Parce que les plus courtes sont (parfois) les meilleures, plongée dans la jungle des maxis, EP et autres formats XS sortis ces dernières semaines…

Un nouveau single pour la paire JeanJass/Caballero (Sur mon nom). Un autre pour le binôme Roméo Elvis/Le Motel (Diable). Vous le sentez arriver, le printemps rap made in Belgium? Une saison 2 qui, au vu de ces deux premières cartouches, s’annonce à nouveau particulièrement juteuse. En attendant la déferlante, vous pouvez toujours aller faire un tour chez le producteur/beatmaker Shungu: prolixe, le Bruxellois a publié un All Star III de première bourre, petite merveille de hip hop instrumental jazzy.

Du côté de la scène hexagonale, ça fourmille tout autant. Le Parisien Lord Esperanza vient de sortir Drapeau Noir, un nouvel EP (qui dépasse quand même la demi-heure) plutôt costaud, mais qui le serait certainement davantage s’il n’hésitait encore un peu à assumer tout à fait son originalité (Comme tous les autres).

Ce n’est pas le cas d’Un amour suprême, le nouveau projet de Sameer Ahmad, rappeur de Montpellier. Inspiré par « le Overly Dedicated de Kendrick Lamar, le Midnight Marauders d’A Tribe Called Quest et le In A Silent Way de Miles Davis », rien que ça, le Jovontae EP est un véritable ovni dans la production hip hop française actuelle. Citant aussi bien Tupac que Syd Barrett, Sameer Ahmad batifole sur une soul mousseuse et psychédélique. Le paysage musical est luxuriant, le flow malin. Le coup de coeur du moment.

Dans un (tout) autre registre, on a également flashé sur Strange Ways, le EP de C.A.R., alias Chloe Raunet. Canadienne basée à Londres, repérée au sein du groupe Battant, elle dégaine ici trois nouveaux titres qui feront fureur sur les dancefloor new wave-synth-dark-pop. Vintage, certes, mais pas démodé.

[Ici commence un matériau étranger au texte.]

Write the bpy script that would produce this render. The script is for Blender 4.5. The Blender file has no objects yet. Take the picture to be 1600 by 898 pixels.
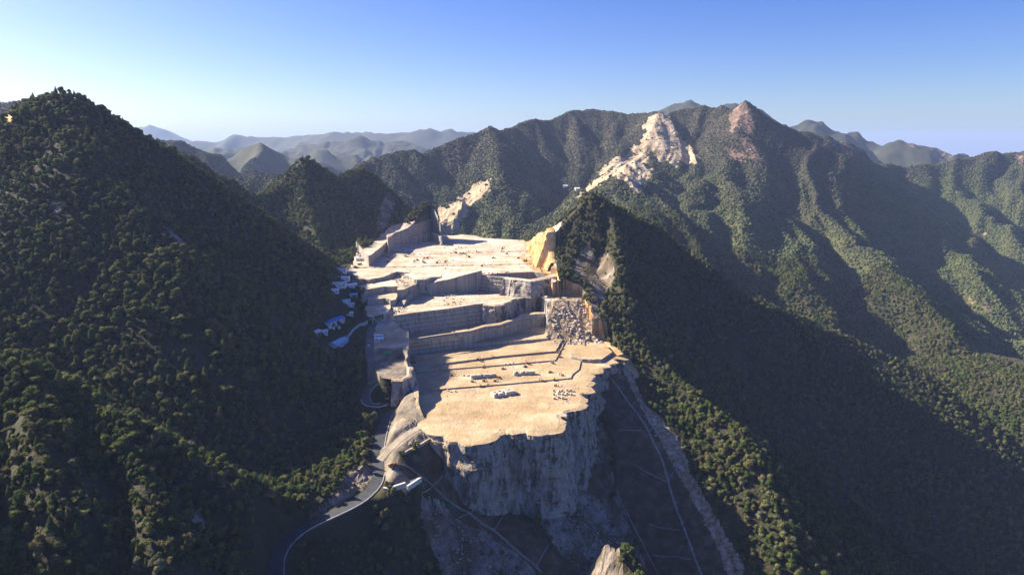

De leur côté, les Belges de Rive (vainqueur du concours Franc’Off 2016) sortent Vermillon. Quatre titres, tendance électro-chanson-pop à fleur de peau, un poil maniérés certes, mais qui montrent que le duo masculin-féminin a bien compris le principe d’un premier EP: teaser sans trop en dire, intriguer en attendant de (éventuellement) convaincre. (L.H.)